Maple Leaf Crush (for 4 percussionists or String Quartet):
Music entirely organized by natural phenomena (slowed down crushing of a dried maple leaf). No agreed upon pulse. No concert pitch (strings are entirely prepared).
The Davis Square Symphony – Music and Film (for full orchestra):
Music entirely organized by natural phenomena (traffic patterns in Davis Square, Somerville, MA), but utilizing modes and scales to evoke emotional responses: this is a deliberate populist work requiring no extreme abstract leaps in listening. Agreed upon pulse (based on 1 second) required to sync to the film.
Clarinetti in Natura (for 2 clarinets, 1 prepared pianist, modified nature ambiences):
Music organized by recordings of nature, arranged emotionally. 100% non-concert pitch: Nature ambiences, prepared piano, 2 clarinets tuned 1/4-tone apart, extended techniques. Some agreed upon pulse-time: foot-steps and crickets.
Premier: March 31, 2014, at the “Outside the Box” festival at Southern Illinois University.
Rocks Music for Solo Cello:
Preparations (paper) initially remove concert pitch, then resolve into strong Physical/rock-based motifs. Structured entirely by rocks in Guilford, Vermont, and pebbles being thrown against a garage wall in Somerville, Massachusetts. Pitches organized by 12-tone rows. Strong rhythms.
Premier: Sept.27, 2018, at Tufts University.
Tromso Rocks Music (for Solo Electric Guitar):
Physical motifs related to rock music, but structured by the patterns of rocks on a hillside in Tromso, Norway. Pitches organized by 12-tone rows. Strong rhythms.

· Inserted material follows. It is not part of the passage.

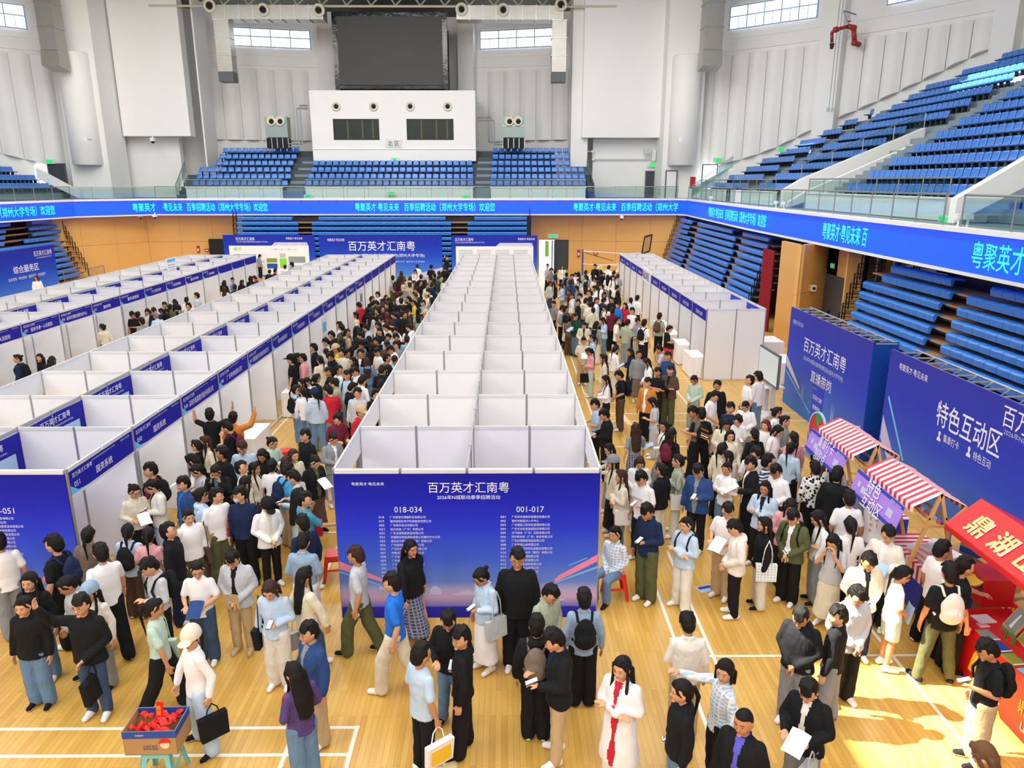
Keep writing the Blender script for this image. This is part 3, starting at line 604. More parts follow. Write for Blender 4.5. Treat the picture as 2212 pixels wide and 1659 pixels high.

Scream, Gilgamesh, Scream (for soprano and baritone voice, piano, 2 percussion, string quartet, french horn, bass clarinet, alto sax, synth bass and electric guitar):
Purely Physical Music, based on the Epic of Gilgamesh. Avant-Rock rhythms abound in a chamber-music environment. Pitches chosen by intuition/improvisation. Strong rhythms.
Premier: Feb.18, 2016 in Jordan Hall at the New England Conservatory. Commissioned by The Callithumpian Consort.
Note 7: Scream, Gilgamesh, Scream is related to rock music. Perhaps I am using rock music as Bartok used certain folk music: taking the material and composing it to another dimension.